__Source data__.
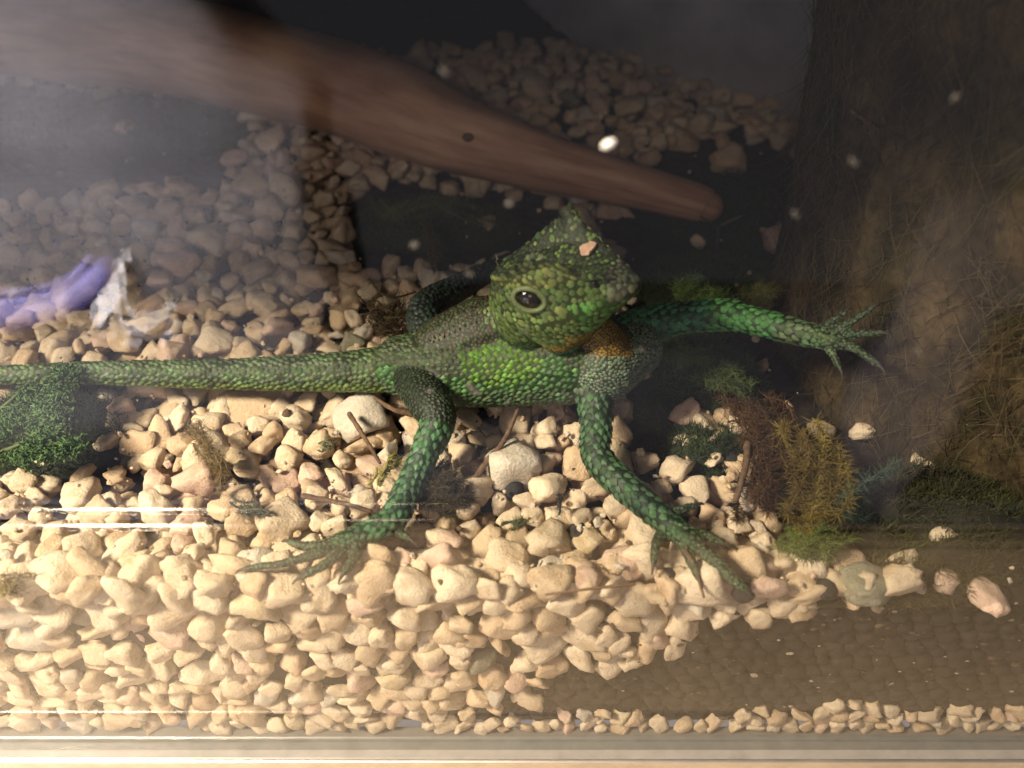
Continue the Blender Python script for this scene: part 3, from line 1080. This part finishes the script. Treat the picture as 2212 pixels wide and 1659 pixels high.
# forked leafy stem in the dark right of the head
stem = thing('seedling', P(1545, 560, 0.0), 'small two-leaved seedling in the dark right of the head', 'plant')
V, Q, T3, _ = tube_vf(catmull([P(1548, 560, 0.0), P(1550, 520, 0.01), P(1552, 495, 0.016)], 6), np.full(13, 0.0006), 6)
mobj('stem', mesh_np('stem', V, [Q, T3], np.full((len(V), 3), 0.06)), M_MOSS, stem)
for e in (P(1512, 470, 0.020), P(1603, 470, 0.020)):
    b0 = P(1552, 495, 0.016)
    ax = e - b0
    sd = norm(np.cross(ax, [0, 0.5, 1]))
    tt = np.array([0, .2, .45, .7, .9, 1.0])
    ww = np.array([.1, .7, 1, .85, .45, .05]) * 0.0036
    V = np.vstack([[b0 + ax * a + sd * w * s + np.array([0, 0, 0.0012 * (abs(s))]) for s in (-1, 0, 1)] for a, w in zip(tt, ww)])
    Q = np.array([[r * 3 + k, r * 3 + k + 1, r * 3 + k + 4, r * 3 + k + 3] for r in range(5) for k in range(2)])
    mobj('leaf', mesh_np('leaf', V, [Q], np.tile([0.16, 0.18, 0.11], (len(V), 1))), M_MOSS, stem)


# ------------------------------------------------------------------ the lizard
liz = thing('lizard', P(1050, 900, 0.0), 'green scaly lizard with angular head reaching one foreleg onto the pillar', 'lizard')
SEGS = []                                   # (curve, radii, region)
PRIM = bmesh.new()


def add_prim(V, Fs):
    vs = [PRIM.verts.new(Vector([float(c) for c in v])) for v in V]
    for f in Fs:
        for q in f:
            try:
                PRIM.faces.new([vs[k] for k in q])
            except ValueError:
                pass


def limb(spec, region, n=8, seg=16):
    """spec: (px, py, z, r) rows"""
    slim = {'hind': 0.84, 'fore': 0.84, 'reach': 0.86, 'far': 0.80, 'toe': 0.86, 'tail': 0.92}.get(region, 1.0)
    k = np.array([[*P(a, b, z), r * slim] for a, b, z, r in spec])
    c = catmull(k, n)
    V, Q, T3, _ = tube_vf(c[:, :3], c[:, 3], seg)
    add_prim(V, [Q, T3])
    SEGS.append((c[:, :3], c[:, 3], region))
    return c


# head: sections across the snout axis, in its own frame (units of one photo pixel at the head)
HU = 0.242 / FPX
HO = CAM + ray(1190, 620) * 0.242
hx = lambda a: RGT * a[0] + UPV * a[1] - FWD * a[2]
HF = norm(hx((0.86, 0.0, 0.50)))
HR = norm(hx((0.40, 0.62, -0.675)))
HR = norm(HR - HF * (HR @ HF))
HT = np.cross(HR, HF)
if HT @ UPV < 0:
    HT = -HT


def H(f, r, t):
    return HO + HU * (HF * f + HR * r + HT * t)


SEC = [(-118, 60, (34, 62), (52, 22), (56, -36), (30, -62), -72), (-80, 62, (60, 72), (76, 26), (78, -46), (44, -84), -98), (-45, 58, (80, 86), (84, 32), (84, -52), (46, -126), -150),
       (-15, 54, (92, 104), (86, 34), (84, -52), (44, -146), -176), (15, 51, (100, 122), (86, 33), (82, -50), (44, -136), -164), (45, 49, (103, 140), (82, 26), (78, -48), (42, -118), -142), (75, 47, (96, 116), (74, 18), (70, -44), (38, -98), -118),
       (105, 44, (80, 76), (64, 12), (62, -40), (34, -80), -94), (135, 38, (58, 50), (52, 8), (50, -34), (28, -58), -70), (165, 27, (38, 30), (40, 4), (38, -26), (22, -40), -47), (190, 13, (20, 15), (27, 0), (25, -17), (14, -27), -31), (202, 3, (7, 3), (11, -4), (10, -10), (5, -17), -18)]
rows = []
for f, top, br, sd, ch, jw, bot in SEC:
    half = [(0, top), (br[0] * 0.55, top * 0.65 + br[1] * 0.30), br, ((br[0] + sd[0]) / 2 - 11, br[1] * 0.62 + sd[1] * 0.38), sd, ((sd[0] + ch[0]) / 2 + 4, (sd[1] + ch[1]) / 2), ch, jw, (0, bot)]
    ring = half + [(-a, b) for a, b in half[-2:0:-1]]
    rows.append([np.array([f, a, b]) for a, b in ring])
rows = np.array(rows)
m = rows.shape[1]
fine = np.array([catmull(rows[:, k], 4) for k in range(m)]).transpose(1, 0, 2)
V = np.array([[H(*q) for q in r_] for r_ in fine]).reshape(-1, 3)
nr = fine.shape[0]
Q = [[j * m + k, j * m + (k + 1) % m, (j + 1) * m + (k + 1) % m, (j + 1) * m + k] for j in range(nr - 1) for k in range(m)]
add_prim(V, [Q, [list(range(m))[::-1], list(range((nr - 1) * m, nr * m))]])
SEGS.append((np.array([H(f, 0, -25) for f in np.linspace(-100, 170, 14)]), np.full(14, 0.014), 'head'))

limb([(870, 790, .018, .0105), (960, 792, .0205, .0132), (1060, 787, .022, .0145), (1160, 777, .025, .0152), (1250, 772, .028, .0150), (1318, 775, .029, .0120)], 'trunk')
nk = np.array([[*P(1215, 762, .029), .0130], [*P(1160, 715, .035), .0115], [*H(-70, 0, -20), .0115]])
c = catmull(nk, 6)
V, Q, T3, _ = tube_vf(c[:, :3], c[:, 3], 16)
add_prim(V, [Q, T3])
SEGS.append((c[:, :3][::-1], c[:, 3][::-1], 'neck'))
limb([(1110, 695, .038, .0085), (1050, 712, .033, .0115), (960, 752, .026, .0110)], 'neck')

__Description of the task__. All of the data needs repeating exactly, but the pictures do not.

__Written response__.
Continue the Blender Python script for this scene: part 3, from line 1080. This part finishes the script. Treat the picture as 2212 pixels wide and 1659 pixels high.
# forked leafy stem in the dark right of the head
stem = thing('seedling', P(1545, 560, 0.0), 'small two-leaved seedling in the dark right of the head', 'plant')
V, Q, T3, _ = tube_vf(catmull([P(1548, 560, 0.0), P(1550, 520, 0.01), P(1552, 495, 0.016)], 6), np.full(13, 0.0006), 6)
mobj('stem', mesh_np('stem', V, [Q, T3], np.full((len(V), 3), 0.06)), M_MOSS, stem)
for e in (P(1512, 470, 0.020), P(1603, 470, 0.020)):
    b0 = P(1552, 495, 0.016)
    ax = e - b0
    sd = norm(np.cross(ax, [0, 0.5, 1]))
    tt = np.array([0, .2, .45, .7, .9, 1.0])
    ww = np.array([.1, .7, 1, .85, .45, .05]) * 0.0036
    V = np.vstack([[b0 + ax * a + sd * w * s + np.array([0, 0, 0.0012 * (abs(s))]) for s in (-1, 0, 1)] for a, w in zip(tt, ww)])
    Q = np.array([[r * 3 + k, r * 3 + k + 1, r * 3 + k + 4, r * 3 + k + 3] for r in range(5) for k in range(2)])
    mobj('leaf', mesh_np('leaf', V, [Q], np.tile([0.16, 0.18, 0.11], (len(V), 1))), M_MOSS, stem)


# ------------------------------------------------------------------ the lizard
liz = thing('lizard', P(1050, 900, 0.0), 'green scaly lizard with angular head reaching one foreleg onto the pillar', 'lizard')
SEGS = []                                   # (curve, radii, region)
PRIM = bmesh.new()


def add_prim(V, Fs):
    vs = [PRIM.verts.new(Vector([float(c) for c in v])) for v in V]
    for f in Fs:
        for q in f:
            try:
                PRIM.faces.new([vs[k] for k in q])
            except ValueError:
                pass


def limb(spec, region, n=8, seg=16):
    """spec: (px, py, z, r) rows"""
    slim = {'hind': 0.84, 'fore': 0.84, 'reach': 0.86, 'far': 0.80, 'toe': 0.86, 'tail': 0.92}.get(region, 1.0)
    k = np.array([[*P(a, b, z), r * slim] for a, b, z, r in spec])
    c = catmull(k, n)
    V, Q, T3, _ = tube_vf(c[:, :3], c[:, 3], seg)
    add_prim(V, [Q, T3])
    SEGS.append((c[:, :3], c[:, 3], region))
    return c


# head: sections across the snout axis, in its own frame (units of one photo pixel at the head)
HU = 0.242 / FPX
HO = CAM + ray(1190, 620) * 0.242
hx = lambda a: RGT * a[0] + UPV * a[1] - FWD * a[2]
HF = norm(hx((0.86, 0.0, 0.50)))
HR = norm(hx((0.40, 0.62, -0.675)))
HR = norm(HR - HF * (HR @ HF))
HT = np.cross(HR, HF)
if HT @ UPV < 0:
    HT = -HT


def H(f, r, t):
    return HO + HU * (HF * f + HR * r + HT * t)


SEC = [(-118, 60, (34, 62), (52, 22), (56, -36), (30, -62), -72), (-80, 62, (60, 72), (76, 26), (78, -46), (44, -84), -98), (-45, 58, (80, 86), (84, 32), (84, -52), (46, -126), -150),
       (-15, 54, (92, 104), (86, 34), (84, -52), (44, -146), -176), (15, 51, (100, 122), (86, 33), (82, -50), (44, -136), -164), (45, 49, (103, 140), (82, 26), (78, -48), (42, -118), -142), (75, 47, (96, 116), (74, 18), (70, -44), (38, -98), -118),
       (105, 44, (80, 76), (64, 12), (62, -40), (34, -80), -94), (135, 38, (58, 50), (52, 8), (50, -34), (28, -58), -70), (165, 27, (38, 30), (40, 4), (38, -26), (22, -40), -47), (190, 13, (20, 15), (27, 0), (25, -17), (14, -27), -31), (202, 3, (7, 3), (11, -4), (10, -10), (5, -17), -18)]
rows = []
for f, top, br, sd, ch, jw, bot in SEC:
    half = [(0, top), (br[0] * 0.55, top * 0.65 + br[1] * 0.30), br, ((br[0] + sd[0]) / 2 - 11, br[1] * 0.62 + sd[1] * 0.38), sd, ((sd[0] + ch[0]) / 2 + 4, (sd[1] + ch[1]) / 2), ch, jw, (0, bot)]
    ring = half + [(-a, b) for a, b in half[-2:0:-1]]
    rows.append([np.array([f, a, b]) for a, b in ring])
rows = np.array(rows)
m = rows.shape[1]
fine = np.array([catmull(rows[:, k], 4) for k in range(m)]).transpose(1, 0, 2)
V = np.array([[H(*q) for q in r_] for r_ in fine]).reshape(-1, 3)
nr = fine.shape[0]
Q = [[j * m + k, j * m + (k + 1) % m, (j + 1) * m + (k + 1) % m, (j + 1) * m + k] for j in range(nr - 1) for k in range(m)]
add_prim(V, [Q, [list(range(m))[::-1], list(range((nr - 1) * m, nr * m))]])
SEGS.append((np.array([H(f, 0, -25) for f in np.linspace(-100, 170, 14)]), np.full(14, 0.014), 'head'))

limb([(870, 790, .018, .0105), (960, 792, .0205, .0132), (1060, 787, .022, .0145), (1160, 777, .025, .0152), (1250, 772, .028, .0150), (1318, 775, .029, .0120)], 'trunk')
nk = np.array([[*P(1215, 762, .029), .0130], [*P(1160, 715, .035), .0115], [*H(-70, 0, -20), .0115]])
c = catmull(nk, 6)
V, Q, T3, _ = tube_vf(c[:, :3], c[:, 3], 16)
add_prim(V, [Q, T3])
SEGS.append((c[:, :3][::-1], c[:, 3][::-1], 'neck'))
limb([(1110, 695, .038, .0085), (1050, 712, .033, .0115), (960, 752, .026, .0110)], 'neck')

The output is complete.